Flamengo desperate to pip Liverpool to Club World Cup crown

A recent article in the Guardian declared the Club World Cup to be superfluous to Liverpool's season. That might be the view from Britain, but no one in South America sees the tournament as unnecessary. Indeed, the Club World Cup comes top of most teams' wish list.

Part of the appeal of winning the Copa Libertadores is that it brings with it the chance to represent the continent and have a crack at the holders of Europe's Champions League. Flamengo of Brazil are fixated, obsessed. And this year's occasion has become even bigger because the likely opponents in the Club World Cup final will be Liverpool. The only previous time that Flamengo won the Libertadores was back in 1981 -- which was followed up with a 3-0 win in Japan over the European champions: Liverpool.

If there is to be a rematch next Saturday, then both sides must first win their semifinal. Flamengo will almost certainly be hoping that Liverpool beat Monterrey on Wednesday. It would be easier for Flamengo to win the world title against the Mexicans, but the triumph would lose some of its heroism. Mexican teams have such a dismal record in the competition, and the European champions have always breezed through the semifinal. There is always the chance of an upset, but there is no doubt that Liverpool are very strong favourites.

Tuesday's semifinal between Flamengo and Al Hilal of Saudi Arabia might be tighter. Ever since the current format was introduced in 2005, the South American side have always found this to be a difficult match and there have been times, including two of the last three years, when they have fallen at this stage.

There are two explanations. One is that it presents a tough challenge from a psychological point of view. The dream is always to face the Europeans in the decider. In the semifinal, then, the South Americans are so close to paradise, but with so much to lose, and are nervous and inhibited as a result.

The other is that in recent times the South American champions are not really built to attack, and find it hard when they are obliged to take the initiative in the game. There is something in this. Since 2005 there have been three South American club world champions: The Brazilian trio of Sao Paulo (2005), Internacional (2006) and Corinthians (2012). Come the final they all recognized the superiority of their opponent (respectively Liverpool, Barcelona and Chelsea), defended deep and won the game with a single break out. They were more comfortable doing this than taking the game to the opposition in the semifinal.

But that would hardly seem to apply to the current Flamengo side, who have played such captivating, swashbuckling football over the last few months in which Portuguese coach Jorge Jesus has been in charge.

In the 15 years of the current format of the Club World Cup, Flamengo would seem to be the South American team best equipped to carry the fight to their opponents -- which opens up new possibilities, and also some risks.

The great possibility is that the quality of the spectacle this year will be much higher. One of the big problems of the tournament is that the games have not been of any great interest to the neutral. The history of the Club World Cup has been marked since 2005 by comfortable European wins punctuated by the occasional war of attrition. Rarely if ever, and never in the final, have two top class teams been looking to attack each other. That could change this year.

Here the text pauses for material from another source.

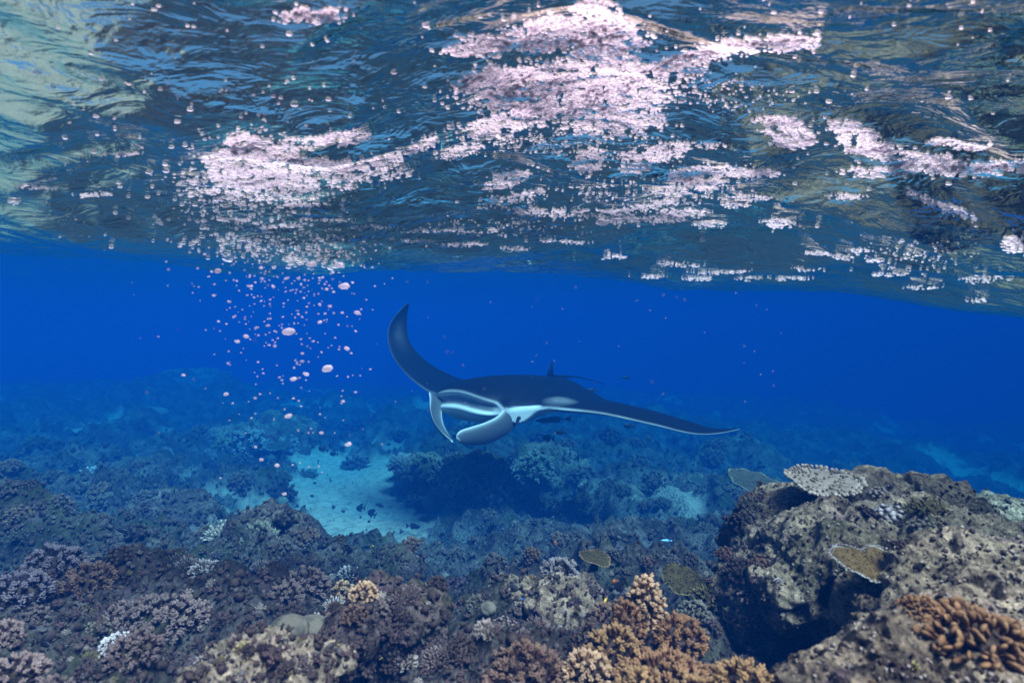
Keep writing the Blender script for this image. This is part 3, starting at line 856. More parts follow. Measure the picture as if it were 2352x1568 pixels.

The risk, though, is that by not focusing almost exclusively on defence, Flamengo could leave themselves worryingly open against opponents of more quality than their domestic rivals. That would certainly apply against Liverpool. It may even be the case against Al Hilal, who showed some organization and flashes of attacking flair in Saturday's 1-0 win over African champions Esperance of Tunisia.

What has made Flamengo so revolutionary in Brazil this year is their use of a high defensive line, pressuring the opponent in their half of the field, and ensuring that the team are sufficiently compact for the team's dangerous front four to fire together. The high line, though, comes with obvious risks. The team leave a lot of space behind their centre-backs. When it goes wrong, it can do so in spectacular fashion.

But if Flamengo lack courage and decide to defend deeper, they lose much of their attacking essence. Can they reproduce their domestic form at the Club World Cup? The evidence of the last few months suggests that they might be primarily a domestic phenomenon, an attractive antidote to the caution that has held a grip on Brazilian football in recent times. Twice they came up against foreign opponents in the knockout stages of the Libertadores -- Emelec of Ecuador in the second round and Argentina's River Plate in the final. Against neither were they fully convincing.

So what can they do against Al Hilal? And then, assuming everything goes to plan, against Liverpool in the final? In 15 years, the Club World Cup has rarely come up with more interesting questions.